数学の実力を問う「実用数学技能検定」を実施する財団法人「日本数学検定協会」(本部・東京都葛飾区)が08年、高田大進吉(たしよし)理事長(64)と副理事長の長男に払っていた年間約3300万円の商標使用料について、文部科学省が今年6月、「財団は赤字なのに高すぎる」として引き下げを指導していたことが23日分かった。
財団は99年設立。子どもから大人まで、数学の技能を問う検定を実施し、08年は計約33万9千人が受検した。同年、財団には約7億9千万円の検定収入を含めた約8億2千万円の収入があった。
文科省は、「日本漢字能力検定協会」問題をきっかけに所管法人への指導を強化。

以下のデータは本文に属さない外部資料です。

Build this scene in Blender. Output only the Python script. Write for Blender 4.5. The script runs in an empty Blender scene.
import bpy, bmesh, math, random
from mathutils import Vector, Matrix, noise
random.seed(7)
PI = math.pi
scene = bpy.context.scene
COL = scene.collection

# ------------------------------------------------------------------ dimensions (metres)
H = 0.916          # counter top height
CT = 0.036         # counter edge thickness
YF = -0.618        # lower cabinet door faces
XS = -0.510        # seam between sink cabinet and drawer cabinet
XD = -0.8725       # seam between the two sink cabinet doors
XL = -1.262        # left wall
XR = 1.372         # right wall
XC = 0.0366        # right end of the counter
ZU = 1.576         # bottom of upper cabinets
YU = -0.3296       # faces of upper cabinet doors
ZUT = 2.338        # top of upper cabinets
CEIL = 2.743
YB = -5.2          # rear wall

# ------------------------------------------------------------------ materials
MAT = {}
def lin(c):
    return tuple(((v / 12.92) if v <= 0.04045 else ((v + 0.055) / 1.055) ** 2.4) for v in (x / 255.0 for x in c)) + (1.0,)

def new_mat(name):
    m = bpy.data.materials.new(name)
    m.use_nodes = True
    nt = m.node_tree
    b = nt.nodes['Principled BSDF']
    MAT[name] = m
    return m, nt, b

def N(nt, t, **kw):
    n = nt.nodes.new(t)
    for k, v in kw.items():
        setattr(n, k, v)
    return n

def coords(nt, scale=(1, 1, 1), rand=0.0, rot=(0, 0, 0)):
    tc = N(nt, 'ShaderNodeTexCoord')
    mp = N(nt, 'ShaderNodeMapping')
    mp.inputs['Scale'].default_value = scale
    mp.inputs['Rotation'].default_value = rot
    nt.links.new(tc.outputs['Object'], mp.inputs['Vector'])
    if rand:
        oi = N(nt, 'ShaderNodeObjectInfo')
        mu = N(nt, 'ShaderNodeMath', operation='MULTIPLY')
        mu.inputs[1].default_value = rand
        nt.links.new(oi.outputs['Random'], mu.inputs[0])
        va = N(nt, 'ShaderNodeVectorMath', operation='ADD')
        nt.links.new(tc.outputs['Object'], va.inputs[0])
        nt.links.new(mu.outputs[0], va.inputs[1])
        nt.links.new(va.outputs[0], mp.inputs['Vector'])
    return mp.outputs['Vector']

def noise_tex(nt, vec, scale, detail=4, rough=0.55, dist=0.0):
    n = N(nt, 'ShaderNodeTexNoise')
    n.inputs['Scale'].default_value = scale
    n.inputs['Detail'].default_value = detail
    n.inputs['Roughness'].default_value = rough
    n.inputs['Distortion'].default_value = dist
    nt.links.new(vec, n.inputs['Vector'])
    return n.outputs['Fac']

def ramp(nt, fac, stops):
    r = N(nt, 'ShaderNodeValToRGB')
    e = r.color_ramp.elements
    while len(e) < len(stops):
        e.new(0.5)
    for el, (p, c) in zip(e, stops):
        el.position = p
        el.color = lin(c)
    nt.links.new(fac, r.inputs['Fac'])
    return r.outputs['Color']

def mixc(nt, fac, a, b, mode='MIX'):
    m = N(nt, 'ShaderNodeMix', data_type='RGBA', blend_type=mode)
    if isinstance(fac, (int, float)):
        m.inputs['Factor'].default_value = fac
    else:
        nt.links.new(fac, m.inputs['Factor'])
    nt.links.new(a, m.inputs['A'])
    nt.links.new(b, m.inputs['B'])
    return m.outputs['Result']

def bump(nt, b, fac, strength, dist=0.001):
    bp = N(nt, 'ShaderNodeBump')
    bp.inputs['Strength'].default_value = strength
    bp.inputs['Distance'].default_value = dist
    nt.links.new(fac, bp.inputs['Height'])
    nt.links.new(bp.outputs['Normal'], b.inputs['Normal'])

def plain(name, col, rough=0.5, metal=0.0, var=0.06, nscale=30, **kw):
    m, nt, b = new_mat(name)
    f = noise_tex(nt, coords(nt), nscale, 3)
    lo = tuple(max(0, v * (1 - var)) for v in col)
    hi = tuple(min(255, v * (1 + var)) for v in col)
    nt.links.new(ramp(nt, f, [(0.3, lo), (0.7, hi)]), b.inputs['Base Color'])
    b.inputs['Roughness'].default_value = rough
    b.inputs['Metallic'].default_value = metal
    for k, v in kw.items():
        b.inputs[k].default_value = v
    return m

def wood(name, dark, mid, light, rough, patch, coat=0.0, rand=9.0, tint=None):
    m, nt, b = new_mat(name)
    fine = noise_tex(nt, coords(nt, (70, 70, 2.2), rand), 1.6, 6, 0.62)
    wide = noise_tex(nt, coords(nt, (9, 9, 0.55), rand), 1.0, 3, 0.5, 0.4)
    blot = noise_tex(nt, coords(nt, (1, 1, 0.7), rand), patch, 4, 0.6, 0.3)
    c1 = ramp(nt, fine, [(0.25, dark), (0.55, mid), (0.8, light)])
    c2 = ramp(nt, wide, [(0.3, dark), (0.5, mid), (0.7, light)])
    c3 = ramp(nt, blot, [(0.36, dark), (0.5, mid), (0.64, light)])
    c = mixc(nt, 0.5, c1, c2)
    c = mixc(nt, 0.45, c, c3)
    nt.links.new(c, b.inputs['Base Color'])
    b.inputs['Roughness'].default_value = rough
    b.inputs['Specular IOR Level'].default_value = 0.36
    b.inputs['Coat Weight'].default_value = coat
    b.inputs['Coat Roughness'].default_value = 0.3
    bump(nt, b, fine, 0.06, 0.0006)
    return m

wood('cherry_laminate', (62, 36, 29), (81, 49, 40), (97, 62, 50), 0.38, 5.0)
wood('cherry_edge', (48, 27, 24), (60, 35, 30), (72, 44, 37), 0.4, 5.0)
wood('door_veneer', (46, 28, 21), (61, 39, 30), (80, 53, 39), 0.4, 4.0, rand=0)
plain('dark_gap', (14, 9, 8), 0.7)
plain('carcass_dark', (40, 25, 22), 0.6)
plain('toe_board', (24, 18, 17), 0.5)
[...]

今年3月、財団の調査に入った。
この結果、財団が08年、高田理事長が個人で登録する「数検」「児童数検」などの商標使用料として3100万円を、副理事長にも別の商標使用料として200万円を払っていたことが判明。さらに04年の公益法人会計基準の改正で、役員への支出内容を記載することが定められたのに、財団は支出先が理事長親子であることなどを決算書類に記載していなかった。
文科省は6月、08年決算で財団が約4千万円の赤字だったのに、「資産と収支を考えると多額だ」と指摘。文科省生涯学習推進課は「現在、財団から改善状況の途中経過の報告を受けている。理事長に支払う商標料は引き下げる方針と聞いている」と話した。